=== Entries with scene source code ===
__________________________________________________

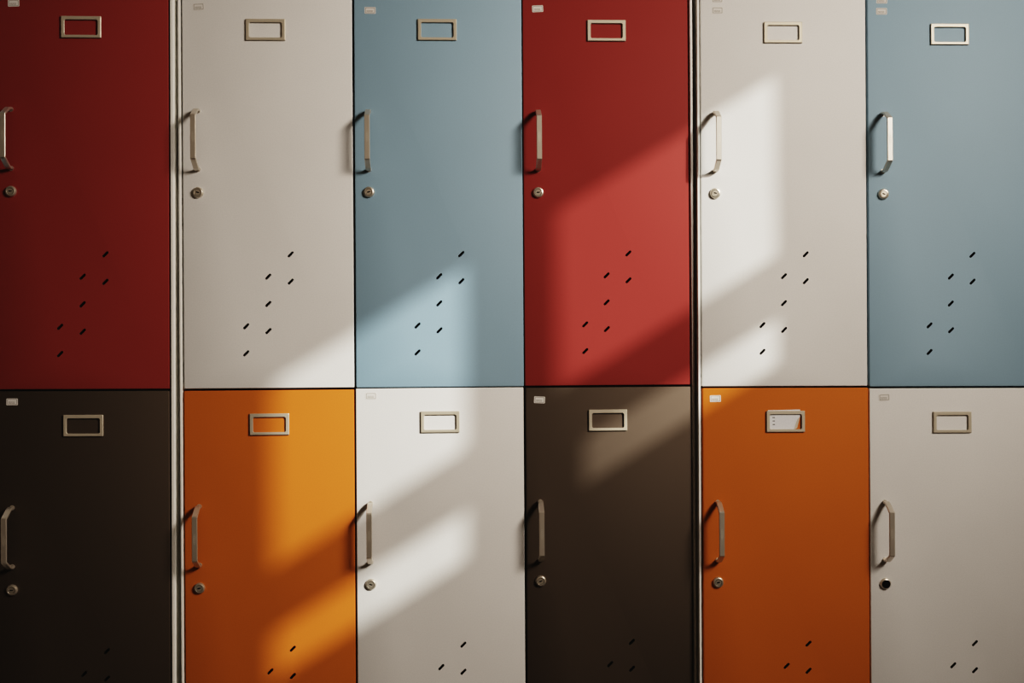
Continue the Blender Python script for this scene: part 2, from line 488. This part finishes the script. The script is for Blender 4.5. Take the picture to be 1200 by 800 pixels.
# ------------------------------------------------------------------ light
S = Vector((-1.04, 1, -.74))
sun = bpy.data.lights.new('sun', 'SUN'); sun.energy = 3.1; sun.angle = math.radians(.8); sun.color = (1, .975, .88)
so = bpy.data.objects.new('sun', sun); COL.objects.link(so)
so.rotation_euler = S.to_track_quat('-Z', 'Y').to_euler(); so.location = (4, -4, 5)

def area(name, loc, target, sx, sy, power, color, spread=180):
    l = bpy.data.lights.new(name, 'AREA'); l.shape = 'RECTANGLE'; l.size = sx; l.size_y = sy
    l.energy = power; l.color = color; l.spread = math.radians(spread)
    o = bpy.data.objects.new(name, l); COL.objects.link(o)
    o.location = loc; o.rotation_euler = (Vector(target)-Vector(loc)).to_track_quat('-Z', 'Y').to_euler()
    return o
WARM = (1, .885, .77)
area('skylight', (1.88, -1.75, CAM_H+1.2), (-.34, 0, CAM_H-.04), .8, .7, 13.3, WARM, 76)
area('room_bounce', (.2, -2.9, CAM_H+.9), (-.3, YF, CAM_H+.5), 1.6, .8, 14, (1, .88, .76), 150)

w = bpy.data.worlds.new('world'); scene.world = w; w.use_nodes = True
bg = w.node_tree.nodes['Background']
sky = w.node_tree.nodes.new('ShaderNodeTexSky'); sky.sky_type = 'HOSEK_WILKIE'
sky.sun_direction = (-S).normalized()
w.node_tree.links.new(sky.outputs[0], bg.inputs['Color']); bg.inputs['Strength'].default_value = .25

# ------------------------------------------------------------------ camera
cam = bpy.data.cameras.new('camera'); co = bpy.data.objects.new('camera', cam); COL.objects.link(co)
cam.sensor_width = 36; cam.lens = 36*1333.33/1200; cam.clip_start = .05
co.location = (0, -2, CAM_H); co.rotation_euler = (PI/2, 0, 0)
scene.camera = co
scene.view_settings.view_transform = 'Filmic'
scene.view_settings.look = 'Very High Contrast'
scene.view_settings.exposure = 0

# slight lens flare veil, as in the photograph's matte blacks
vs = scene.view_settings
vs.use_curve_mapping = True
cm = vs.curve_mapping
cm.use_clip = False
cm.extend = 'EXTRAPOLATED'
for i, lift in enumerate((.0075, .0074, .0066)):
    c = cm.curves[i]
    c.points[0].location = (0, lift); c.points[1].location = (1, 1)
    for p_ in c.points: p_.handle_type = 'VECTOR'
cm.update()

__________________________________________________

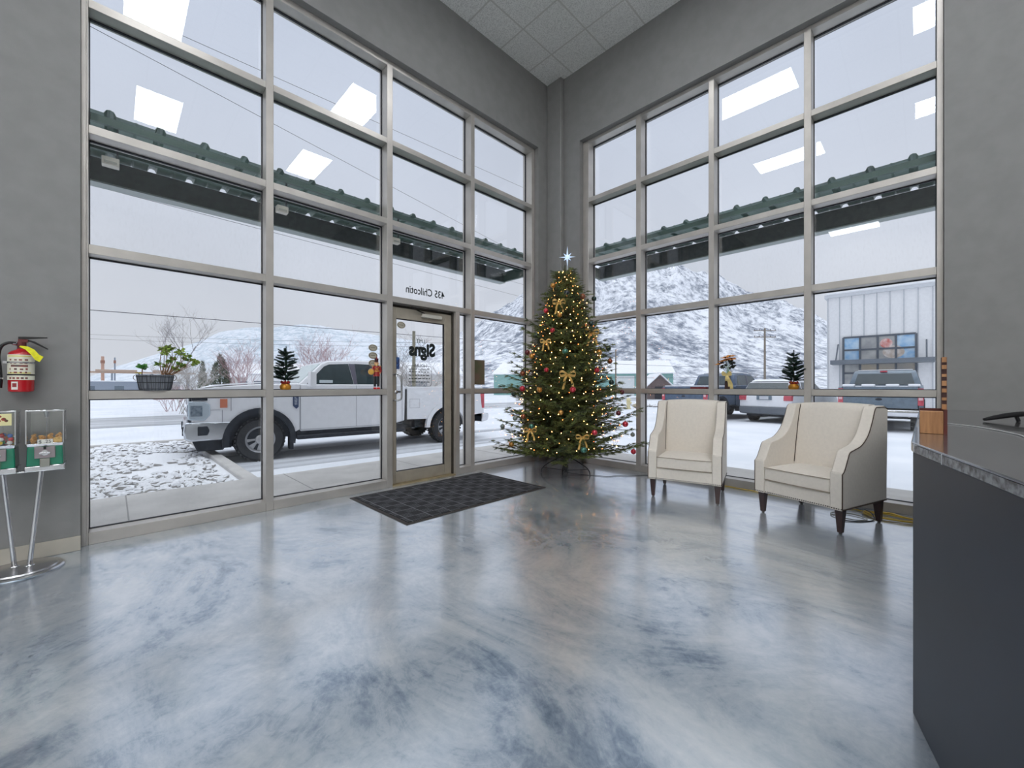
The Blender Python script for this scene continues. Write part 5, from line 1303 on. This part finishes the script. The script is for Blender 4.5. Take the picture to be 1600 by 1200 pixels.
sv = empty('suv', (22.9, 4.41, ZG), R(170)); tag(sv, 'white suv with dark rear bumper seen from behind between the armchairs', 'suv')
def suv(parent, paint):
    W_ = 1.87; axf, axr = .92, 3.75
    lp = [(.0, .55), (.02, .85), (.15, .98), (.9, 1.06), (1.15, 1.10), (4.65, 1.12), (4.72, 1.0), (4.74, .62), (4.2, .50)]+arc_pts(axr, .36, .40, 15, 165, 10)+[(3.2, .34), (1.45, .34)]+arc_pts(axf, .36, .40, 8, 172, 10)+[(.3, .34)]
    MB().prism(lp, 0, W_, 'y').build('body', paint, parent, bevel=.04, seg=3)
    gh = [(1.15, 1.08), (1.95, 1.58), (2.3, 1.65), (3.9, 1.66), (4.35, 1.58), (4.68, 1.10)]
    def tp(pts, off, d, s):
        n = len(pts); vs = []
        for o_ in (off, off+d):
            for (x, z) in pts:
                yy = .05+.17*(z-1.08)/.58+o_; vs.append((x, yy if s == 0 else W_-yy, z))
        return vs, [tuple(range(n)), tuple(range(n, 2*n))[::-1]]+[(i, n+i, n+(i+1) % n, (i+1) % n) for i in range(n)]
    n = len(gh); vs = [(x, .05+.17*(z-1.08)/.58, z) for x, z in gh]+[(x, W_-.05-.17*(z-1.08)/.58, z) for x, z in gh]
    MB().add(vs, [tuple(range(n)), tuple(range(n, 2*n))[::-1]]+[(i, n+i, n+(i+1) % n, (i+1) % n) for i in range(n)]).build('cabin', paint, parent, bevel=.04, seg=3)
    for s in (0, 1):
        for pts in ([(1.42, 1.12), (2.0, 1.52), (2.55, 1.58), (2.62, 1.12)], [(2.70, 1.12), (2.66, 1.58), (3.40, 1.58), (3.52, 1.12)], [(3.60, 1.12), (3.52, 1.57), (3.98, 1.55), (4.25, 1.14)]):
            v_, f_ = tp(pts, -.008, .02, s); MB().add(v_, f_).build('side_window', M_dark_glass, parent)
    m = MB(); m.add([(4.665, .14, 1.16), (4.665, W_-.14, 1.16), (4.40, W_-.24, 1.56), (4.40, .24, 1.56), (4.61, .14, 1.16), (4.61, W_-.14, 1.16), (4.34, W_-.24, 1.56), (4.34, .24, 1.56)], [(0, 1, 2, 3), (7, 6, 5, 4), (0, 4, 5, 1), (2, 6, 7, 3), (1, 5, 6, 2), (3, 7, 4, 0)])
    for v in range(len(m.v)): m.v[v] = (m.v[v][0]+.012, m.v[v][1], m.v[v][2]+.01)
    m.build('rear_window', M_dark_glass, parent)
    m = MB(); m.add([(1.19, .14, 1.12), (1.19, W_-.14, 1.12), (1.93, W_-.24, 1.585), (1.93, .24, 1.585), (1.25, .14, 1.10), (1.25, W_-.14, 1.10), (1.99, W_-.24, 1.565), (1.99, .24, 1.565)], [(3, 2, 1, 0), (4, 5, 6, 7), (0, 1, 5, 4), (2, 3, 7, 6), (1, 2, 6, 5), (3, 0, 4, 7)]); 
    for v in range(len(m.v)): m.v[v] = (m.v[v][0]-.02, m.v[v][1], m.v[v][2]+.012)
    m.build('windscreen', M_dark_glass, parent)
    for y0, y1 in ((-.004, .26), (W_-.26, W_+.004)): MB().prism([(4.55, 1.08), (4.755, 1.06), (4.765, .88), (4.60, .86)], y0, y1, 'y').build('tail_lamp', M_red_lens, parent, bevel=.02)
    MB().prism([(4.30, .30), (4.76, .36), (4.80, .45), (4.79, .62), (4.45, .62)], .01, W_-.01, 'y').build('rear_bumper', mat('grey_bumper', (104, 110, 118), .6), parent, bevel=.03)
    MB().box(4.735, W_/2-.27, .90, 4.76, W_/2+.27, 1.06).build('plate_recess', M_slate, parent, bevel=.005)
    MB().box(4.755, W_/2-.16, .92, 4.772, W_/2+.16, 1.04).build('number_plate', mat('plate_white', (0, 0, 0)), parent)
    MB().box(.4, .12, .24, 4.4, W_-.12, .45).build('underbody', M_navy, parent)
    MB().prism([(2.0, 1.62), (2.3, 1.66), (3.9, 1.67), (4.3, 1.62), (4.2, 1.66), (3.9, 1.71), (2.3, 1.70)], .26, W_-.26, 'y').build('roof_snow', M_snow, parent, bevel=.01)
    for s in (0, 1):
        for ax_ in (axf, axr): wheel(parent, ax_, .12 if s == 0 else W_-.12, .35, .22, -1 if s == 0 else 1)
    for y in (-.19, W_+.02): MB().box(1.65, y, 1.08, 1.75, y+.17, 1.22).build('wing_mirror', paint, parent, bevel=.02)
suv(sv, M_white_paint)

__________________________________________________

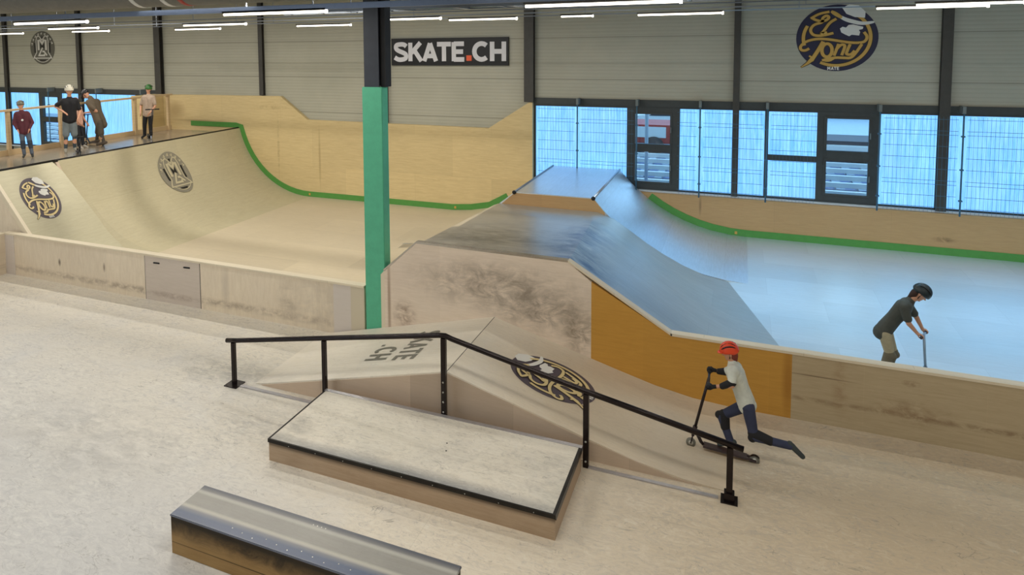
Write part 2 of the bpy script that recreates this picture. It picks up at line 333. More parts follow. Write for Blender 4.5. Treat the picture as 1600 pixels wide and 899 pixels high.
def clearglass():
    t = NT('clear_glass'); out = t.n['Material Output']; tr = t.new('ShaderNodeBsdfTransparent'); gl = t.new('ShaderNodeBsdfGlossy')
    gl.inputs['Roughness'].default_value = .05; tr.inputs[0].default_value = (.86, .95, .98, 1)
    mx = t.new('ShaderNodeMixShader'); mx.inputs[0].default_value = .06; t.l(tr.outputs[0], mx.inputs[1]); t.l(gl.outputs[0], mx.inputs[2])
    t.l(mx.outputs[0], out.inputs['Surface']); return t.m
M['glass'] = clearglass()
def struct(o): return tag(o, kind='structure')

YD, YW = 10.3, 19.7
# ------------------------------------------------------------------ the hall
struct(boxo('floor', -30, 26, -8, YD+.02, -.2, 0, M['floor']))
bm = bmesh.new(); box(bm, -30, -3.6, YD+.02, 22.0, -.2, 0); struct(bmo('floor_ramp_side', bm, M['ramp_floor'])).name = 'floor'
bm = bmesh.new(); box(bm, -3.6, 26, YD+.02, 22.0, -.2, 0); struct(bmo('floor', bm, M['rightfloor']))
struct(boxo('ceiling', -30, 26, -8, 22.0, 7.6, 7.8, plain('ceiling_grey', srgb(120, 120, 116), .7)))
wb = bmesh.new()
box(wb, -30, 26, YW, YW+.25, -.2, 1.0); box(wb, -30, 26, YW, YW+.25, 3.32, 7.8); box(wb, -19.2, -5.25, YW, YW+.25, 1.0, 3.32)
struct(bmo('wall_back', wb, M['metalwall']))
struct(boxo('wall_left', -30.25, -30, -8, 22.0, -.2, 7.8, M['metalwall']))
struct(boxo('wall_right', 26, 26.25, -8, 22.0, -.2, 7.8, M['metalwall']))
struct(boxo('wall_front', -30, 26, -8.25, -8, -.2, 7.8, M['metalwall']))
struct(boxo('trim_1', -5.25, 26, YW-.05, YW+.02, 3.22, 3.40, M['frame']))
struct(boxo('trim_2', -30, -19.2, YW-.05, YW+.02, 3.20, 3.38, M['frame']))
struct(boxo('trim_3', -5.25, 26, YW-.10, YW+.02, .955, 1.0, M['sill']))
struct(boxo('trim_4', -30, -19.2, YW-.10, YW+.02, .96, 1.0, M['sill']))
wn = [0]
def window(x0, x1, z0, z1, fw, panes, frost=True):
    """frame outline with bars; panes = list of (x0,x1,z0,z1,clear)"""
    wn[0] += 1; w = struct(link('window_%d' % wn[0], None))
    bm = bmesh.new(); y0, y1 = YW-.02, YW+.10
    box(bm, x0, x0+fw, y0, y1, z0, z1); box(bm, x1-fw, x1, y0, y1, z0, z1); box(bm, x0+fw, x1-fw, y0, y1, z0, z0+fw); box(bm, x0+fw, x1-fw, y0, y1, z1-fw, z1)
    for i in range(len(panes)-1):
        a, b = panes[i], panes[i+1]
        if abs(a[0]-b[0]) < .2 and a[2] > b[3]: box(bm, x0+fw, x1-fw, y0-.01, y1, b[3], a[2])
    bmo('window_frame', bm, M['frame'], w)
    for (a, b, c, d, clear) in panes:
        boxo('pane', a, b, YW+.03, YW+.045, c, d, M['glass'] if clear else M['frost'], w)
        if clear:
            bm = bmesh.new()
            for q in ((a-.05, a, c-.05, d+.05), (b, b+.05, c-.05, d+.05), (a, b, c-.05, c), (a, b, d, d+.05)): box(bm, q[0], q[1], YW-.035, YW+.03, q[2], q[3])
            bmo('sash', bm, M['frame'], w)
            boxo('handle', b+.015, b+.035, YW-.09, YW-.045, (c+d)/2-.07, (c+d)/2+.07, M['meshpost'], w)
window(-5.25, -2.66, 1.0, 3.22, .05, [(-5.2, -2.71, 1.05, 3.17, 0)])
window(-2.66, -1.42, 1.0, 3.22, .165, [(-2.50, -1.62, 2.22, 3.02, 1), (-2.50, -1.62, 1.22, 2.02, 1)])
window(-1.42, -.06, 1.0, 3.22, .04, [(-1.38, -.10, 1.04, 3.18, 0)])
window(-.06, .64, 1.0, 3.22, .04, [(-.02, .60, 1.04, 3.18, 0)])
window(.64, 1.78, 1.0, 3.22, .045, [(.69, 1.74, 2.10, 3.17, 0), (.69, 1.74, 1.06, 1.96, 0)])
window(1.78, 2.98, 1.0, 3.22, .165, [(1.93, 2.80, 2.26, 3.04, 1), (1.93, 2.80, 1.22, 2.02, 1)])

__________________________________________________

=== Given request ===
Give again only the lines from the one bearing "Continue the Blender" through the one bearing "bg.inputs['Strength'].default_value = .25", exactly as they stand.

=== Output ===
Continue the Blender Python script for this scene: part 2, from line 488. This part finishes the script. The script is for Blender 4.5. Take the picture to be 1200 by 800 pixels.
# ------------------------------------------------------------------ light
S = Vector((-1.04, 1, -.74))
sun = bpy.data.lights.new('sun', 'SUN'); sun.energy = 3.1; sun.angle = math.radians(.8); sun.color = (1, .975, .88)
so = bpy.data.objects.new('sun', sun); COL.objects.link(so)
so.rotation_euler = S.to_track_quat('-Z', 'Y').to_euler(); so.location = (4, -4, 5)

def area(name, loc, target, sx, sy, power, color, spread=180):
    l = bpy.data.lights.new(name, 'AREA'); l.shape = 'RECTANGLE'; l.size = sx; l.size_y = sy
    l.energy = power; l.color = color; l.spread = math.radians(spread)
    o = bpy.data.objects.new(name, l); COL.objects.link(o)
    o.location = loc; o.rotation_euler = (Vector(target)-Vector(loc)).to_track_quat('-Z', 'Y').to_euler()
    return o
WARM = (1, .885, .77)
area('skylight', (1.88, -1.75, CAM_H+1.2), (-.34, 0, CAM_H-.04), .8, .7, 13.3, WARM, 76)
area('room_bounce', (.2, -2.9, CAM_H+.9), (-.3, YF, CAM_H+.5), 1.6, .8, 14, (1, .88, .76), 150)

w = bpy.data.worlds.new('world'); scene.world = w; w.use_nodes = True
bg = w.node_tree.nodes['Background']
sky = w.node_tree.nodes.new('ShaderNodeTexSky'); sky.sky_type = 'HOSEK_WILKIE'
sky.sun_direction = (-S).normalized()
w.node_tree.links.new(sky.outputs[0], bg.inputs['Color']); bg.inputs['Strength'].default_value = .25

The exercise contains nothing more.